Saturday, September 20, 2014

Film Review: The Rover

Copyright: A24
When David Michôd created Animal Kingdom, I was truly impressed. This unspectacularly-looking crime thriller set in the contemporary Melbourne had a really disturbing feel about it, and I couldn’t put a finger on it. Its tense atmosphere, inhabited by cryptic yet totally understandable characters stayed in my mind for a long time, so naturally I was excited about seeing The Rover.

Partly, I expected something in line with Mystery Road, in the sense that the film would utilize the very familiar feel of the Australian outback, where tough people live in a hard land. The setting of the film, which takes place 10 years after an unexplained economic collapse, seems to further underline my expectations. Michôd is obviously not a big fan of anything that might look like oversimplification, we regularly see in other movies, especially when it comes to the thing that people feel. 

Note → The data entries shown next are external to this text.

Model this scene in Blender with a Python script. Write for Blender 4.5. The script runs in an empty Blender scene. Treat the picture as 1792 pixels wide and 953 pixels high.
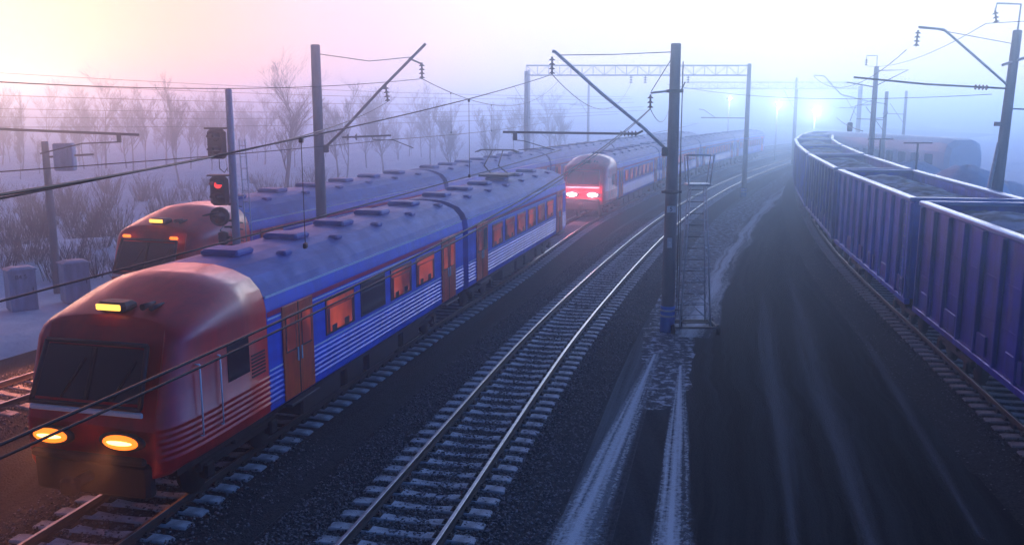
import bpy, math, random
import numpy as np
from mathutils import Vector, Matrix

random.seed(7); rng = np.random.default_rng(7)
S = bpy.context.scene
COL = S.collection

# ------------------------------------------------------------------ camera, sky, sun, exposure
CAM_Z = 7.5
cd = bpy.data.cameras.new("camera"); cam = bpy.data.objects.new("camera", cd); COL.objects.link(cam)
cam.location = (0, 0, CAM_Z); cam.rotation_euler = (math.radians(90 - 10.214), 0, 0)
cd.sensor_width = 36; cd.lens = 36 * 1590 / 1792; cd.clip_start = .1; cd.clip_end = 3000
S.camera = cam

SUN_EL, SUN_AZ = math.radians(4.0), math.radians(-33)      # low sun ahead on the left
w = bpy.data.worlds.new("World"); S.world = w; w.use_nodes = True
nt = w.node_tree; nt.nodes.clear(); N = nt.nodes.new; Lk = nt.links.new
out = N('ShaderNodeOutputWorld'); add = N('ShaderNodeAddShader')
bgn = N('ShaderNodeBackground'); sky = N('ShaderNodeTexSky'); sky.sky_type = 'NISHITA'; sky.sun_disc = False
sky.sun_elevation = SUN_EL; sky.sun_rotation = SUN_AZ; sky.air_density = 1.5; sky.dust_density = 2.0; sky.ozone_density = 3
bgn.inputs['Strength'].default_value = 0.05
Lk(sky.outputs[0], bgn.inputs['Color'])
tc = N('ShaderNodeTexCoord'); sx = N('ShaderNodeSeparateXYZ'); Lk(tc.outputs['Generated'], sx.inputs[0])
def ramp(src, stops, lo, hi):
    m = N('ShaderNodeMapRange'); m.inputs['From Min'].default_value = lo; m.inputs['From Max'].default_value = hi
    Lk(src, m.inputs['Value']); r = N('ShaderNodeValToRGB'); Lk(m.outputs[0], r.inputs[0])
    e = r.color_ramp.elements
    while len(e) < len(stops): e.new(.5)
    for q, (pos, c) in zip(e, stops):
        q.position = (pos - lo) / (hi - lo); q.color = (*c, 1)
    r.color_ramp.interpolation = 'EASE'
    return r.outputs[0]
# dusk sky glow by direction: warm to the left, cold white to the right
az_low = ramp(sx.outputs['X'], [(-.8, (.60, .36, .34)), (-.48, (.90, .56, .38)), (-.34, (.92, .56, .46)), (-.19, (.90, .62, .66)), (0, (.92, .82, .94)), (.25, (1.04, .96, 1.02)), (.5, (.98, .93, 1.02)), (.95, (.20, .38, .70))], -1, 1)
az_high = ramp(sx.outputs['X'], [(-.8, (.45, .17, .20)), (-.45, (1.5, .36, .32)), (-.27, (1.5, .50, .48)), (-.12, (1.0, .76, .92)), (.10, (1.05, 1.05, 1.12)), (.48, (1.4, 1.28, 1.28)), (.75, (.50, .76, 1.20)), (1, (.14, .42, 1.0))], -1, 1)  # tint of an unseen band above the frame, added to light the haze
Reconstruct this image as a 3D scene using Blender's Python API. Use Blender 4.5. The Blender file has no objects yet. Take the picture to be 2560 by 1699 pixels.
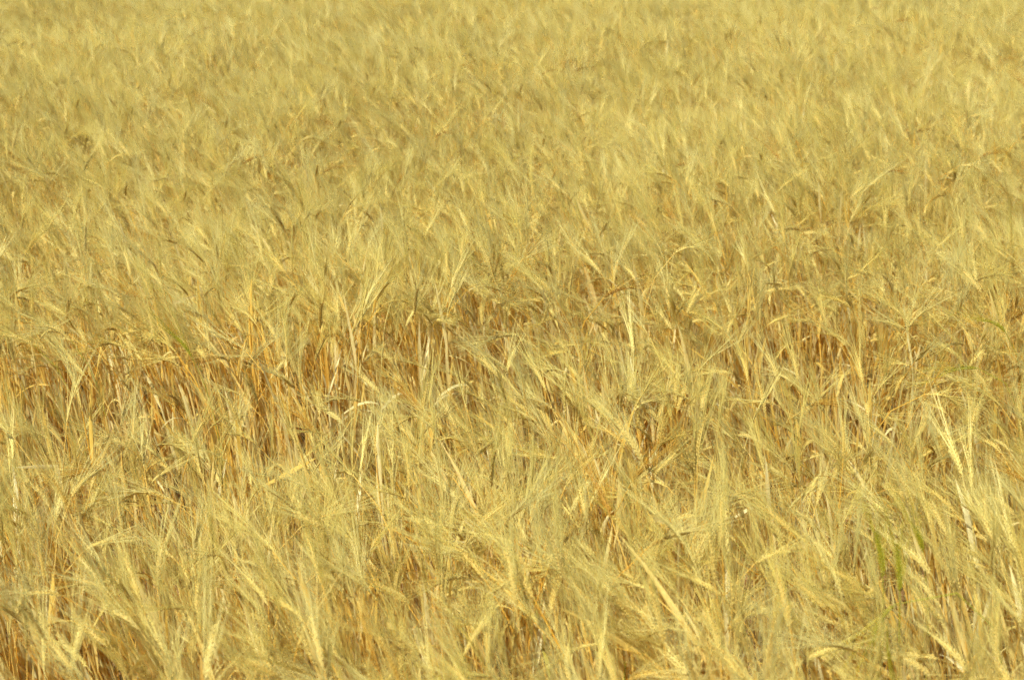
import bpy, math
import numpy as np
from mathutils import Vector, Matrix

R = math.radians
rng = np.random.default_rng(20240711)
scene = bpy.context.scene
col = scene.collection

# ------------------------------------------------------------------ camera
CANOPY = 0.78                      # height of the ears above the soil
CAM_Z = CANOPY + 1.38
PITCH = R(20.8)
LENS = 45.0
PW, PH = 2560.0, 1699.0            # photograph, for turning picture places into field places
FPX = PW * LENS / 36.0
cam_data = bpy.data.cameras.new('camera')
cam_data.lens = LENS
cam_data.sensor_width = 36.0
cam_data.clip_start = 0.05
cam_data.clip_end = 2000.0
cam_data.dof.use_dof = True
cam_data.dof.focus_distance = 3.3
cam_data.dof.aperture_fstop = 3.5
cam = bpy.data.objects.new('camera', cam_data)
cam.location = (0, 0, CAM_Z)
cam.rotation_euler = (math.pi / 2 - PITCH, 0, 0)
col.objects.link(cam)
scene.camera = cam

# ------------------------------------------------------------------ sky, sun, exposure
SUN_ELEV, SUN_AZ = R(58), R(-142)   # azimuth clockwise from +Y (straight ahead)
world = bpy.data.worlds.new('World')
scene.world = world
world.use_nodes = True
wn = world.node_tree
bg = wn.nodes['Background']
sky = wn.nodes.new('ShaderNodeTexSky')
sky.sky_type = 'NISHITA'
sky.sun_disc = False
sky.sun_elevation = SUN_ELEV
sky.sun_rotation = SUN_AZ
wn.links.new(sky.outputs[0], bg.inputs[0])
bg.inputs[1].default_value = 0.075
sun_data = bpy.data.lights.new('sun', 'SUN')
sun_data.energy = 4.8
sun_data.angle = R(0.5)
sun_data.color = (1.0, 0.98, 0.83)
sun = bpy.data.objects.new('sun', sun_data)
sdir = Vector((math.sin(SUN_AZ) * math.cos(SUN_ELEV), math.cos(SUN_AZ) * math.cos(SUN_ELEV), math.sin(SUN_ELEV)))
sun.rotation_euler = sdir.to_track_quat('Z', 'Y').to_euler()
sun.location = sdir * 30
col.objects.link(sun)
scene.view_settings.view_transform = 'Standard'
scene.view_settings.look = 'None'
scene.view_settings.exposure = 0.56
scene.view_settings.gamma = 1.0
scene.view_settings.use_curve_mapping = False
scene.cycles.max_bounces = 16
scene.cycles.diffuse_bounces = 14
scene.cycles.debug_use_spatial_splits = True
scene.cycles.denoising_prefilter = 'NONE'
scene.cycles.use_adaptive_sampling = True
scene.cycles.adaptive_threshold = 0.04
scene.cycles.adaptive_min_samples = 20
scene.cycles.transmission_bounces = 12

# ------------------------------------------------------------------ materials
def nodes_of(name):
    m = bpy.data.materials.new(name)
    m.use_nodes = True
    nt = m.node_tree
    return m, nt, nt.nodes['Principled BSDF'], nt.nodes['Material Output']

def ramp(nt, stops):
    r = nt.nodes.new('ShaderNodeValToRGB')
    el = r.color_ramp.elements
    while len(el) < len(stops):
        el.new(0.5)
    for e, (p, c) in zip(el, stops):
        e.position = p
        e.color = (*c, 1)
    return r

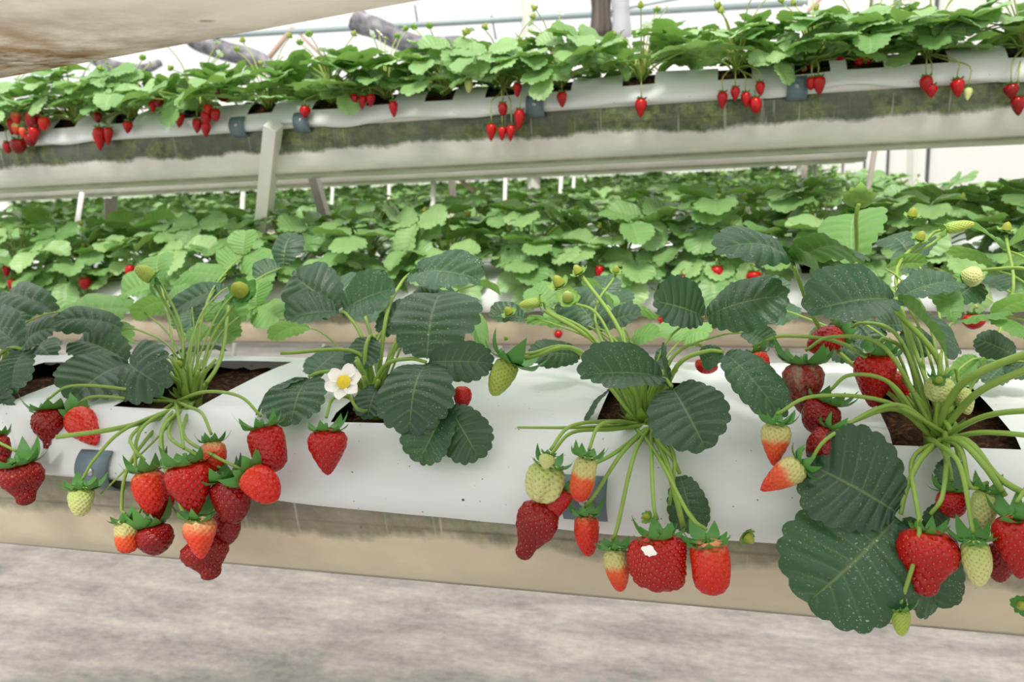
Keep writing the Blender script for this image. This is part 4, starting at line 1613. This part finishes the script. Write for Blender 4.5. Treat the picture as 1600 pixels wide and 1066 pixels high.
STALKS = [stalk_mesh(k, .09 + .012 * k) for k in range(6)]
gcr = G()
for k in range(9):
    a = 2 * pi * k / 9
    rr, hh = random.uniform(.02, .05), random.uniform(.015, .045)
    tube(gcr, [(0, 0, -.012), (cos(a) * rr * .5, sin(a) * rr * .5, hh), (cos(a) * rr, sin(a) * rr, hh * (.9 if k % 2 else .5))], .0026, .0015, 5, 3)
CROWN_LO = gcr.mesh('crown', M['stem_pale'])


DROOP = [trifoliate(60 + i, re, he, .066, 4, 3, (.5, 1.1)).mesh('leaf', [M['stem'], M['leaf_back_lit']]) for i, (re, he) in enumerate(((.10, .03), (.115, .005), (.12, -.015)))]


def back_plant(loc, label, group, seed, scale=1.0, nleaf=11, tri=TRI_MID, flowers=2, flat=1.0):
    rnd = random.Random(seed)
    e = thing('strawberry_plant', label, 'strawberry plant', T(loc), group)
    link('crown', CROWN_LO, e, Matrix.Diagonal((1, 1, flat, 1)))
    a0 = rnd.uniform(0, 6)
    for k in range(nleaf):
        i = k % len(tri)
        a = a0 + k * 2.39996 + rnd.uniform(-.3, .3)
        s = scale * rnd.uniform(.82, 1.15)
        link('leaf', tri[i], e, Matrix.Rotation(a, 4, 'Z') @ Matrix.Rotation(rnd.uniform(-.12, .12), 4, 'X') @ Matrix.Diagonal((s, s, s * flat, 1)))
    for k in range(flowers):
        sm, tip = STALKS[rnd.randrange(6)]
        fs_ = .75 + .25 * flat
        a = rnd.uniform(0, 6.28)
        R = Matrix.Rotation(a, 4, 'Z')
        R = R @ Matrix.Diagonal((1, 1, fs_, 1))
        link('flower_stem', sm, e, R)
        w = rnd.random()
        me = FLOWER_LO if w < .35 else BUD_LO
        link(me.name.split('.')[0], me, e, R @ T(tip) @ Euler((rnd.uniform(-.9, .9), rnd.uniform(-.9, .9), 0)).to_matrix().to_4x4())
    return e


ORD = ['first', 'second', 'third', 'fourth', 'fifth', 'sixth', 'seventh', 'eighth', 'ninth', 'tenth', 'eleventh', 'twelfth', 'thirteenth',
       'fourteenth', 'fifteenth', 'sixteenth']
UPP = []
for i, x in enumerate(upx):
    w = 'leafy strawberry plant on the raised gutter, %s from the left edge' % ORD[i] if i < 8 else \
        'leafy strawberry plant on the raised gutter, %s from the right edge' % ORD[len(upx) - 1 - i]
    UPP.append(back_plant(Vector((x, YU + .05, UPZ - .010)), w, 'strawberry plants on the raised gutter', 100 + i, random.uniform(.92, 1.08), 16, TRI_UP, 5, random.uniform(.74, .92) - (.08 if i > 9 else 0)))
    if i % 3 != 1:
        link('leaf', DROOP[i % 2], UPP[-1], Matrix.Rotation(pi + random.uniform(-.9, .9), 4, 'Z') @ Matrix.Diagonal((.8, .8, .8, 1)))
R2 = []
for i, x in enumerate(row2x):
    w = 'strawberry plant in the second low row, %s from the left' % ORD[i]
    R2.append(back_plant(Vector((x, Y1 + DY + .1, LOWZ - .006)), w, 'strawberry plants of the second low row', 200 + i, random.uniform(1.1, 1.25), 17, TRI_MID, 7, .9))
    for q in range(random.choice((3, 4, 5))):               # leaves hanging over the front edge of the film
        s_ = random.uniform(.9, 1.15)
        link('leaf', DROOP[q % 3], R2[-1], Matrix.Rotation(pi + random.uniform(-.95, .95), 4, 'Z') @ Matrix.Diagonal((s_, s_, s_, 1)))
names = {2: 'third', 3: 'fourth', 4: 'fifth', 5: 'sixth', 6: 'seventh', 7: 'eighth', 8: 'ninth'}
count = 0
FARP = []
for v in range(4):
    g = G()
    rnd = random.Random(v)
    for k in range(14):
        gg = TRI_FAR_G[k % 13]
        s = rnd.uniform(.85, 1.2)
        R = Matrix.Rotation(k * 2.4 + v, 4, 'Z') @ Matrix.Rotation(rnd.uniform(-.12, .12), 4, 'X') @ Matrix.Diagonal((s, s, s, 1))
        o = len(g.v)
        g.v += [R @ p for p in gg.v]
        g.f += [tuple(q + o for q in f) for f in gg.f]
        g.uv += gg.uv
        g.mi += gg.mi
    FARP.append(g.mesh('strawberry_plant', [M['stem'], M['leaf_back_lit']]))
for k in range(2, 9):
    Y = Y1 + k * DY + .12
    xa = -1.02 * Y - .2
    n = 0
    sp = .21 if k < 6 else .23
    x = ROW_END - .08
    while x > xa and count < 245:
        p = Vector((x + random.uniform(-.02, .02), Y + random.uniform(-.02, .02), LOWZ - .006))
        lab = 'leafy strawberry plant in the %s low row, back under the raised gutters' % names[k]
        if k == 2:
            nth = ORD + ['seventeenth', 'eighteenth', 'nineteenth', 'twentieth', 'twenty-first']
            lab = 'strawberry plant in the third low row, %s from its right end' % nth[min(n, 20)]
        grp = 'strawberry plants of the %s low row' % names[k]
        if k <= 4:
            back_plant(p, lab, grp, 1000 + k * 100 + n, random.uniform(1.1, 1.25), 17 if k == 2 else 14, TRI_FAR if k > 2 else TRI_MID, 3 if k == 2 else 2, .85)
        else:
            s = random.uniform(1.08, 1.25)
            link('strawberry_plant', FARP[n % 4], None, T(p) @ Matrix.Rotation(random.uniform(0, 6), 4, 'Z') @ Matrix.Diagonal((s, s, s, 1)),
                 label=lab, category='strawberry plant', group=grp)
        x -= sp
        n += 1
        count += 1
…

Because of this, The Rover isn’t a film about tough people. It’s a film about people who stopped being human in today’s standards a long time ago, but who still continue to live and breathe. Now, they are surrounded by violent deaths and total senselessness in any moral or philosophical way (on a second thought, maybe we are always surrounded by this). Eric is the main protagonist of the film, a loner who gets his car stolen by a small gang of men.

He sets off to get his vehicle back without any regards to his own safety, only to encounter a wounded young man called Rey, who turns out to be the brother of the gang’s leader. Rey was left for dead, and Eric picks him up so he could manage to find the gang and take what is his, although there is no apparent reason for him to risk his life for an easily replaceable vehicle.

Robert Pattinson really tried hard to stay in line with Guy Pearce who plays Eric. He pulled this off, and that is why Pattinson’s Rey, who seems inadequately mentally developed, is as convincing as Perce’s uncompromising and very violent Eric. On several occasions, Pattinson took his role a bit too far, but not so much that he ruined the character. Pearce, on the other hand, was rock solid, and managed to transmit many feelings by simple looks and facial unease that his character feels in this desolate, cruel and senseless world.

As the two main characters go about their bloody and often totally random business, Michôd goes off to explore the setting that is comprised of desperation and meaningless survival. He wisely chose to make this world very reliable – there are no zombies or roaming tribes of leather-clad psychopaths driving motorbikes with metal spikes. Instead, everything looks normal and dirt poor Instead, psychopaths wear old and stained but regular clothes, just like everyone else.


The railroad is working, there is an army driving around and acting as an improvised police force and regular people seem to be intent on mostly selling thins, from cans of food to soft-skinned boys. Money is just paper which is gradually becoming even less than that, but people still struggle to get it, looking exclusively for US dollars, not the Australian ones.

There is no grandeur in this film, even the destructive kind we are used to seeing in these types of setting. In it, Michôd shows a decline as a natural progression of something (buildings, people, ideas, moral concepts and many other things) towards a universal nothing. The possibility of redemption is simply lost, as are notions of good and bad. All that the characters can do is to bury the dead and carry on killing until they themselves are killed or stopped from living further in some other way.

It’s a vision of post-apocalyptic hell, but with a very distinctive taste of the genuine possibility of becoming reality someday. The Road, another great film that explores a similar topic, created its story on the wings of an almost Biblical cataclysm, finding solace in the idea that love towards the ones who are closest to us like our children can save us. The Rover, on the other hand, created its own world of death and decay on a very different scenario: the money went bad, and so did we.